Configurations Everywhere: Implications for Software Testing and Beyond

Event
Speaker: 
Myra Cohen
Monday, October 16, 2017 - 4:10pm
Location: 
2300 Marston

Abstract:

Modern software systems have become highly-configurable, giving users the ability to customize how their applications behave, with access to hundreds or even thousands of preferences. This leads to the potential for millions or billions of program variants, each with a unique execution profile. While beneficial for the user experience, configurability creates problems for the software tester. The tester must validate that the system behaves as expected, since a lack of sufficient testing costs the worldwide economy billions of dollars annually. Research has shown that different configurations behave differently under the same tests cases hence testing a single instance of a configurable system is insufficient. Confounding the problem of testing configurability is that identifying and modeling the configuration space of many systems may not be that easy – with options often hidden under multiple layers of a system’s architecture, and implemented in different programming languages.

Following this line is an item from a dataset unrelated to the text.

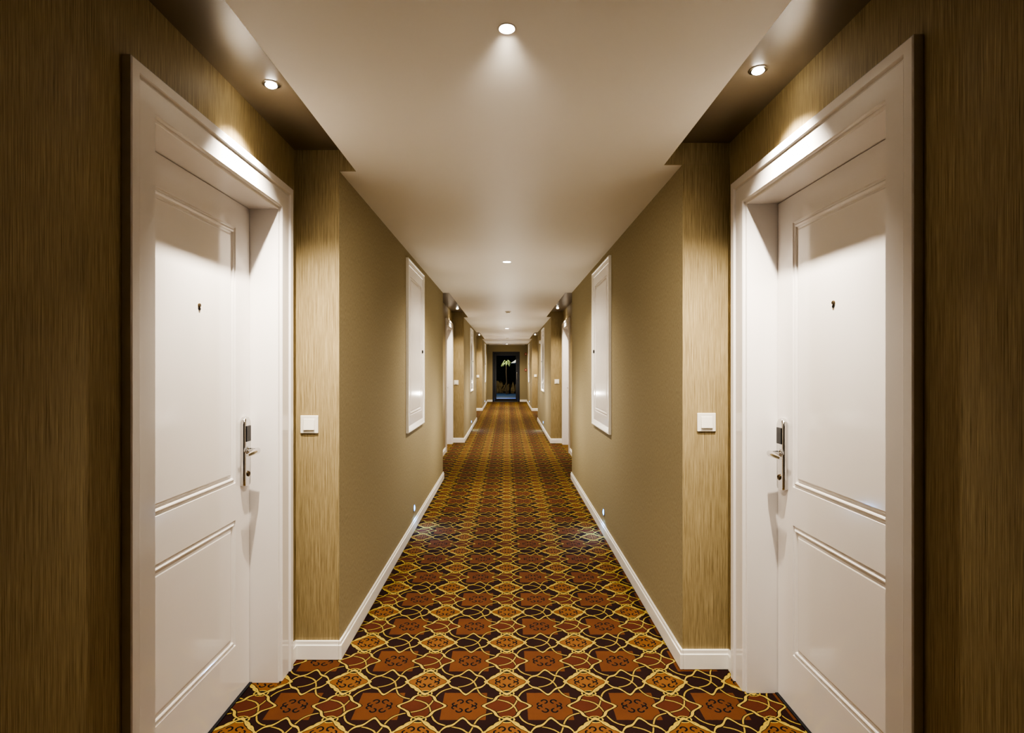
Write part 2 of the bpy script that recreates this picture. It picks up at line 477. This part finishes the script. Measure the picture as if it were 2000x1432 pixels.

In this talk I first provide some insights into problems with configurability and show how it impacts our ability to efficiently and effectively test our software. I then discuss some state of the art techniques, which can help us to navigate this landscape efficiently. I also provide some empirical results that suggest there is locality where failures occur, and then demonstrate how we can leverage locality to develop self-adaptive software that reconfigures itself to avoid and guard against failures encountered in the field. I end the talk with a discussion of configurability outside of the software domain and discuss how we can use our techniques to benefit other scientific disciplines.

Bio:

Myra Cohen is a Susan J. Rosowski Professor in Computer Science and Engineering at the University of Nebraska-Lincoln where she is a member of Laboratory for Empirically-based Software Quality Research and Development, ESQuaReD. Her research expertise lies in testing of complex software such as highly configurable software, software product lines or those with graphical user interfaces, and in search-based software engineering. She received her PhD from the University of Auckland, New Zealand, and was the recipient of an NSF CAREER award an AFOSR Young Investigator Award. She has received 2 ACM distinguished paper awards. She is a steering committee member of IEEE/ACM International Conference on Automated Software Engineering and the International Conference on Software Testing. She is currently serving as the program co-chair for SPLC 2017, ICST 2019 and ESEC/FSE 2020. She has served multiple organizational roles in software engineering conferences, and was the general chair of Automated Software Engineering in 2015.